§ **Raw data**:
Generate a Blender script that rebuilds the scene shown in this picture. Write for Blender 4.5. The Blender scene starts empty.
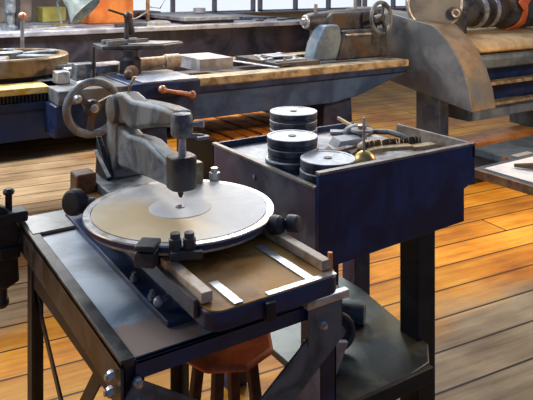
import bpy, bmesh, math, random
from mathutils import Vector, Matrix
random.seed(7)
PI = math.pi
sc = bpy.context.scene
COL = sc.collection

# ------------------------------------------------------------------ materials
def mat(name, c1, c2=None, rough=.5, metal=0., scale=6., bump=.0, c3=None, lo=.42, hi=.58, detail=9., spec=.5, wave=None):
    m = bpy.data.materials.new(name); m.use_nodes = True
    nt = m.node_tree; N = nt.nodes; L = nt.links
    b = N['Principled BSDF']
    b.inputs['Roughness'].default_value = rough
    b.inputs['Metallic'].default_value = metal
    b.inputs['Specular IOR Level'].default_value = spec
    tc = N.new('ShaderNodeTexCoord')
    no = N.new('ShaderNodeTexNoise'); no.inputs['Scale'].default_value = scale
    no.inputs['Detail'].default_value = detail; no.inputs['Roughness'].default_value = .62
    no.inputs['Distortion'].default_value = .6
    L.new(tc.outputs['Object'], no.inputs['Vector'])
    cr = N.new('ShaderNodeValToRGB')
    e = cr.color_ramp.elements
    e[0].position = lo; e[0].color = (*c1, 1)
    e[1].position = hi; e[1].color = (*(c2 or c1), 1)
    L.new(no.outputs['Fac'], cr.inputs['Fac'])
    out = cr.outputs['Color']
    if c3:
        n2 = N.new('ShaderNodeTexNoise'); n2.inputs['Scale'].default_value = scale * .45
        n2.inputs['Detail'].default_value = 4
        mp = N.new('ShaderNodeMapping'); mp.inputs['Location'].default_value = (3.1, 7.7, 1.3)
        L.new(tc.outputs['Object'], mp.inputs['Vector']); L.new(mp.outputs['Vector'], n2.inputs['Vector'])
        r2 = N.new('ShaderNodeValToRGB'); r2.color_ramp.elements[0].position = .5; r2.color_ramp.elements[1].position = .66
        L.new(n2.outputs['Fac'], r2.inputs['Fac'])
        mx = N.new('ShaderNodeMix'); mx.data_type = 'RGBA'
        L.new(r2.outputs['Color'], mx.inputs['Factor']); L.new(out, mx.inputs['A']); mx.inputs['B'].default_value = (*c3, 1)
        out = mx.outputs['Result']
    L.new(out, b.inputs['Base Color'])
    rr = N.new('ShaderNodeMapRange'); rr.inputs['To Min'].default_value = max(.05, rough - .12); rr.inputs['To Max'].default_value = min(1, rough + .15)
    L.new(no.outputs['Fac'], rr.inputs['Value']); L.new(rr.outputs['Result'], b.inputs['Roughness'])
    if bump:
        bp = N.new('ShaderNodeBump'); bp.inputs['Strength'].default_value = bump; bp.inputs['Distance'].default_value = .01
        L.new(no.outputs['Fac'], bp.inputs['Height']); L.new(bp.outputs['Normal'], b.inputs['Normal'])
    return m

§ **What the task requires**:
Quote the material exactly. Pictures stay out.

§ **Output**:
Generate a Blender script that rebuilds the scene shown in this picture. Write for Blender 4.5. The Blender scene starts empty.
import bpy, bmesh, math, random
from mathutils import Vector, Matrix
random.seed(7)
PI = math.pi
sc = bpy.context.scene
COL = sc.collection

# ------------------------------------------------------------------ materials
def mat(name, c1, c2=None, rough=.5, metal=0., scale=6., bump=.0, c3=None, lo=.42, hi=.58, detail=9., spec=.5, wave=None):
    m = bpy.data.materials.new(name); m.use_nodes = True
    nt = m.node_tree; N = nt.nodes; L = nt.links
    b = N['Principled BSDF']
    b.inputs['Roughness'].default_value = rough
    b.inputs['Metallic'].default_value = metal
    b.inputs['Specular IOR Level'].default_value = spec
    tc = N.new('ShaderNodeTexCoord')
    no = N.new('ShaderNodeTexNoise'); no.inputs['Scale'].default_value = scale
    no.inputs['Detail'].default_value = detail; no.inputs['Roughness'].default_value = .62
    no.inputs['Distortion'].default_value = .6
    L.new(tc.outputs['Object'], no.inputs['Vector'])
    cr = N.new('ShaderNodeValToRGB')
    e = cr.color_ramp.elements
    e[0].position = lo; e[0].color = (*c1, 1)
    e[1].position = hi; e[1].color = (*(c2 or c1), 1)
    L.new(no.outputs['Fac'], cr.inputs['Fac'])
    out = cr.outputs['Color']
    if c3:
        n2 = N.new('ShaderNodeTexNoise'); n2.inputs['Scale'].default_value = scale * .45
        n2.inputs['Detail'].default_value = 4
        mp = N.new('ShaderNodeMapping'); mp.inputs['Location'].default_value = (3.1, 7.7, 1.3)
        L.new(tc.outputs['Object'], mp.inputs['Vector']); L.new(mp.outputs['Vector'], n2.inputs['Vector'])
        r2 = N.new('ShaderNodeValToRGB'); r2.color_ramp.elements[0].position = .5; r2.color_ramp.elements[1].position = .66
        L.new(n2.outputs['Fac'], r2.inputs['Fac'])
        mx = N.new('ShaderNodeMix'); mx.data_type = 'RGBA'
        L.new(r2.outputs['Color'], mx.inputs['Factor']); L.new(out, mx.inputs['A']); mx.inputs['B'].default_value = (*c3, 1)
        out = mx.outputs['Result']
    L.new(out, b.inputs['Base Color'])
    rr = N.new('ShaderNodeMapRange'); rr.inputs['To Min'].default_value = max(.05, rough - .12); rr.inputs['To Max'].default_value = min(1, rough + .15)
    L.new(no.outputs['Fac'], rr.inputs['Value']); L.new(rr.outputs['Result'], b.inputs['Roughness'])
    if bump:
        bp = N.new('ShaderNodeBump'); bp.inputs['Strength'].default_value = bump; bp.inputs['Distance'].default_value = .01
        L.new(no.outputs['Fac'], bp.inputs['Height']); L.new(bp.outputs['Normal'], b.inputs['Normal'])
    return m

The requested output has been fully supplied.